BERMAN: Victoria Arbiter, thank you so much for being with us this morning. A Dalmatian Mack sold out. Don't even try to get it. It's unattainable.

ROMANS: All right, nice to see you. Ahead on STARTING POINT, 74 million Americans in the path of possible tornados, thunderstorms, high winds, hail right now at this moment, the Midwest already feeling Mother Nature's wrath.

BERMAN: And jaws in the flesh. A group of fishermen get really, really close to a great white shark. Way too close. You have to see this. Yes, not sure I want to see that. You're watching STARTING POINT.


ROMANS: Our STARTING POINT, a tornado touches down as a monster storm system stretches across the U.S. Millions of Americans now on alert for heavy flooding and dangerous hails. As wildfires smother Colorado and smoke and flames forcing thousands to flee their homes, we're live on the ground.

BERMAN: Lawmakers challenge the NSA over its leaked surveillance program, but is the spying keeping Americans safe?
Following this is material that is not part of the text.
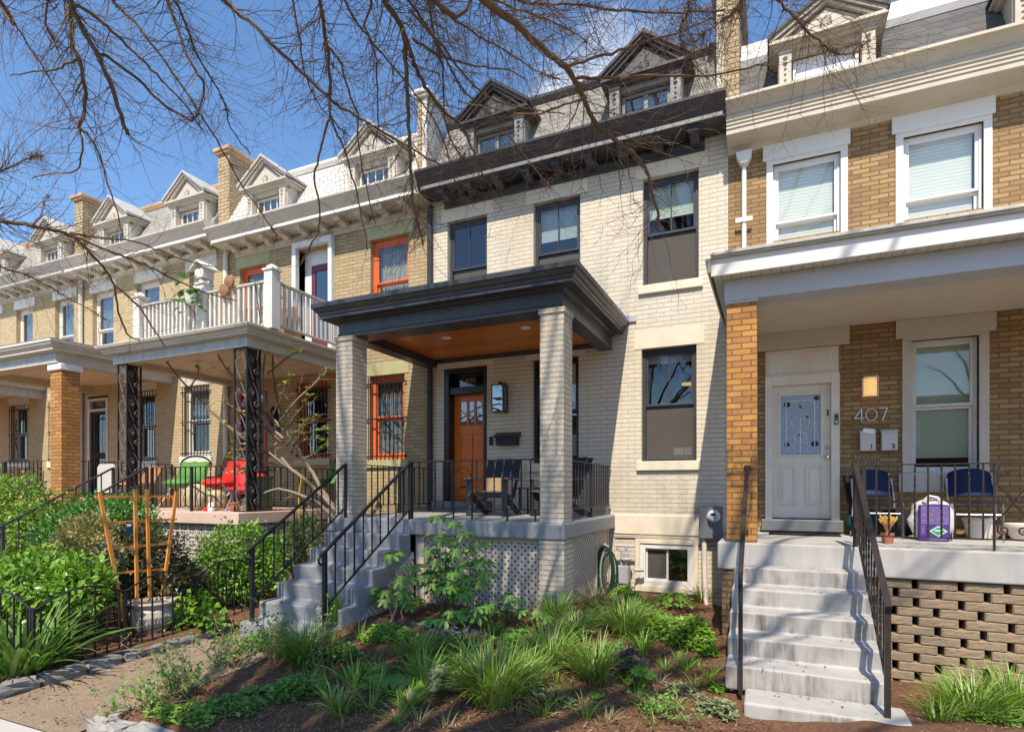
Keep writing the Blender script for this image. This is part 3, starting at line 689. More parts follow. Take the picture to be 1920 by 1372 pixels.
def stair_rail(h, x, y0, z0, y1, z1, zg0, mat='iron', n=9, low=.30, post_hi=None, scroll=True, th=.02, hr=(.034, .026)):
    """sloping handrail in the plane x = const from the foot (y0, z0) up to (y1, z1); zg0 = step height under the foot post"""
    k = (z1-z0)/(y1-y0); m = MB()
    m.bar((x, y0-.06, z0-.06*k), (x, y1, z1), *hr)
    if scroll: m.tube([(x, y0-.05-.045*math.sin(a), z0-.06*k-.045+.045*math.cos(a)) for a in np.linspace(0, 4.4, 12)], .013, 6)
    dl = (z0-zg0)*.72
    m.bar((x, y0, z0-dl), (x, y1, z1-dl), .022, .016)
    o = m.build('handrail', mat, h)
    box('post', mat, o, x-th, x+th, y0-th, y0+th, zg0-.02, z0)
    if post_hi is not None: box('post', mat, o, x-th, x+th, y1-th, y1+th, post_hi, z1)
    for i in range(n):
        y = y0+(y1-y0)*(i+1)/(n+1); z = z0+k*(y-y0); b = MB(); s = .0075
        if i % 2:
            V = []; kk = 18
            for j in range(kk+1):
                zz = z-dl+dl*j/kk; a = j*.75 if 2 < j < kk-2 else 0
                for e in range(4): V.append((x+s*1.41*math.cos(a+.785+e*1.571), y+s*1.41*math.sin(a+.785+e*1.571), zz))
            b.add(V, [(j*4+e, j*4+(e+1) % 4, j*4+4+(e+1) % 4, j*4+4+e) for j in range(kk) for e in range(4)])
        else: b.box(x-s, x+s, y-s, y+s, z-dl, z)
        b.build('baluster', mat, o)
    return o
def steps(h, x0, x1, yfronts, ztops, yback, mat, name='stairs', zbot=-.3, under=None, thick=.22):
    """concrete flight: yfronts / ztops from the top tread down; solid unless under = slope-bottomed"""
    P = [(yback, ztops[0])]
    for i, (y, z) in enumerate(zip(yfronts, ztops)):
        P.append((y, z)); 
        if i+1 < len(ztops): P.append((y+.012, ztops[i+1]))
    if under: P += [(yfronts[-1]+.01, zbot), (yfronts[-1]+under[0], zbot), (yback, under[1])]
    else: P += [(yfronts[-1]+.01, zbot), (yback, zbot)]
    return MB().prism(P, 0, x0, x1).build(name, mat, h, bevel=.02, segs=3)
def lattice(h, P0, U, V, poly, mat='lattice_paint', pitch=.090, w=.040, th=.006, name='lattice'):
    """diagonal lath lattice clipped to the convex polygon poly (u, v) on the plane P0 + u U + v V"""
    P0, U, V = Vector(P0), Vector(U), Vector(V); N = U.cross(V).normalized(); m = MB()
    us = [p[0] for p in poly]; vs = [p[1] for p in poly]
    for sg, off in ((1, 0), (-1, th)):
        d = Vector((1, sg)).normalized(); nrm = Vector((-d.y, d.x)); step = pitch/math.sqrt(2)
        ps = [nrm.dot(Vector(p)) for p in poly]; k = math.floor(min(ps)/step)
        while k*step < max(ps):
            o = nrm*(k*step); lo, hi = -1e9, 1e9; ok = True; n = len(poly)
            area = sum(poly[i][0]*poly[(i+1) % n][1]-poly[(i+1) % n][0]*poly[i][1] for i in range(n))
            for i in range(n):
                a, b = Vector(poly[i]), Vector(poly[(i+1) % n]); e = b-a; inn = Vector((-e.y, e.x))*(1 if area > 0 else -1)
                den = inn.dot(d); num = inn.dot(a-o)
                if abs(den) < 1e-9:
                    if num > 0: ok = False
                elif den > 0: lo = max(lo, num/den)
                else: hi = min(hi, num/den)
            if ok and hi-lo > .03:
                a, b = o+d*lo, o+d*hi; q = lambda p: P0+U*p.x+V*p.y+N*off
                m.bar(q(a), q(b), w, th, up=N)
            k += 1
    return m.build(name, mat, h)
GRP = 'terraced houses of the brick row'
WH = ('offwhite_trim', 'worn_white', 'old_glass', 'white_paint')
# ================================================================ the cream house in the middle
h1 = root('terraced_house', 'cream painted brick house with dark grey cornice, dark porch roof and orange front door', 'house', (-3.03, 9.5, .1), GRP)
A, B = -5.512, -.552
hol = [(-5.176, -4.40, 4.76, 6.37), (-3.55, -2.75, 4.76, 6.37), (-1.765, -.955, 4.76, 6.375), (-1.785, -.985, 2.115, 3.815), (-3.57, -2.775, 2.115, 3.815), (-5.25, -4.40, 1.30, 3.80), (-1.80, -1.03, .25, .88)]
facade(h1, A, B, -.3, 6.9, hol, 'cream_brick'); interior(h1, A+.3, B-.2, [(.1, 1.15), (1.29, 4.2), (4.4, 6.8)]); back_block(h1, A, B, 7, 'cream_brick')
for (a, b, c, d), kw in zip(hol[:3], (dict(), dict(blind=('blind_grey', .36)), dict(blind=('blind_white', .34)))):
    window(h1, a, b, c, d, 'grey_slate_frame' if 0 else 'slate_trim', meet=.48, mv=(1, 1), screen=True, sill=('cream_paint', .06, .13, .05), g=('window_glass', 'dark_glass'), **kw)
    box('lintel', 'cream_paint', h1, a-.12, b+.12, W-.006, W+.05, d+.001, d+.215)
for (a, b, c, d), kw in zip(hol[3:5], (dict(blind=('blind_grey', .10)), dict(blind=('blind_white', .4)))):
    window(h1, a, b, c, d, 'slate_trim' if kw['blind'][1] < .2 else 'black_trim', meet=.49, mv=(1, 1), screen=kw['blind'][1] < .2, sill=('cream_paint', .07, .14, .05), g=('window_glass', 'dark_glass'), **kw)
    box('lintel', 'cream_paint', h1, a-.11, b+.11, W-.006, W+.05, d+.001, d+.275)
box('window_sticker', 'white_print', h1, -1.33, -1.19, W+.150, W+.152, 2.20, 2.32); box('window_sticker', 'white_print', h1, -1.18, -1.05, W+.150, W+.152, 2.20, 2.32)
# basement slider
f = MB().box(-1.80, -1.72, W-.03, W+.1, .25, .88).box(-1.11, -1.03, W-.03, W+.1, .25, .88).box(-1.72, -1.11, W-.03, W+.1, .81, .88).box(-1.72, -1.11, W-.03, W+.1, .25, .33)
f.box(-1.42, -1.39, W+.02, W+.08, .33, .81).box(-1.72, -1.695, W+.02, W+.08, .33, .81).box(-1.695, -1.42, W+.02, W+.08, .785, .81).box(-1.695, -1.42, W+.02, W+.08, .33, .355)
bw = f.build('basement_window', 'bright_white', h1, bevel=.005); box('pane', 'dark_glass', bw, -1.695, -1.42, W+.05, W+.054, .355, .785); box('pane', 'dark_glass', bw, -1.39, -1.11, W+.06, W+.064, .33, .81); box('insect_screen', 'screen_mesh', bw, -1.695, -1.42, W+.040, W+.042, .355, .785)
MB().box(-1.87, -1.80, W-.05, W+.02, .16, .95).box(-1.03, -.96, W-.05, W+.02, .16, .95).box(-1.80, -1.03, W-.05, W+.02, .88, .95).box(-1.80, -1.03, W-.05, W+.02, .16, .25).build('casing', 'cream_paint', bw, bevel=.008)
# water table band and the cable along it
MB().prism([(W-.02, 1.02), (W-.02, 1.30), (W, 1.32), (W, 1.0)], 0, -2.19, B).build('water_table', 'cream_paint', h1, bevel=.004)
MB().tube([(-2.19, W-.035, .985), (-1.7, W-.035, .99), (-1.2, W-.035, .985), (-1.0, W-.035, .95), (-.9, W-.035, .89), (-.85, W-.04, .88)], .011, 6).build('cable', 'beige_trim', h1)
cornice(h1, A+.02, B+.005, 7.06, 'slate_trim', 'grey_trim', 9, bmat='slate_trim', arch=(-5.22, -.87))
mansard(h1, A+.15, B-.14, 7.06, 'grey_slate', 'slate_trim')
for x in (-4.12, -1.68): dormer(h1, x, 7.08, 1.06, ('grey_trim', 'slate_trim', 'dark_glass', 'grey_trim'), kind='slider')
for dm in [c for c in h1.children if c.name.startswith('dormer')]:
    for c in dm.children:
        if c.name.startswith('pediment'): c.data.materials[0] = MATS['slate_trim_worn']
chimney(h1, -.70, -.40, 8.62, 10.4, 6.9, 8.66, 'cream_brick', 'chimney_brick', 'grey_trim', split=-.60)
downpipe(h1, -5.50, 1.32, 6.7, 'iron_grey', .05)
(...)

ROMANS: And take a look at this, a group of fishermen get up close and personal to a great white shark off the coast of New Jersey. We'll talk with one of the fishermen about this scary sight.

BERMAN: Way too close to here.

ROMANS: Good morning. I'm Christine Romans.

BERMAN: I'm John Berman. It is Thursday, June 13th. Welcome to STARTING POINT.

ROMANS: We begin with what could be an epic day for a ferocious severe weather. An estimated 74 million people in the path of thunderstorms, high winds and hail. In Northern Iowa, two tornado touchdowns confirmed. The Wright County Sheriff's Office reporting extensive damage, downed power lines and lots of debris. Two businesses took the brunt of a twister's wrath. A restaurant owner says she left just in time.


DEB ABEL, BUSINESS OWNER: Kind of looked at it and kind of felt like it kept getting closer. We locked the door and jumped in and took off for a town and I kind of think it probably hit about 2 minutes after that.

JEFFREY HOGREFE, WRIGHT COUNTRY SHERIFF'S OFFICE: To me, it looked large and scary to see the debris. We weren't for sure what it was hitting or if there was any injuries at that point in time.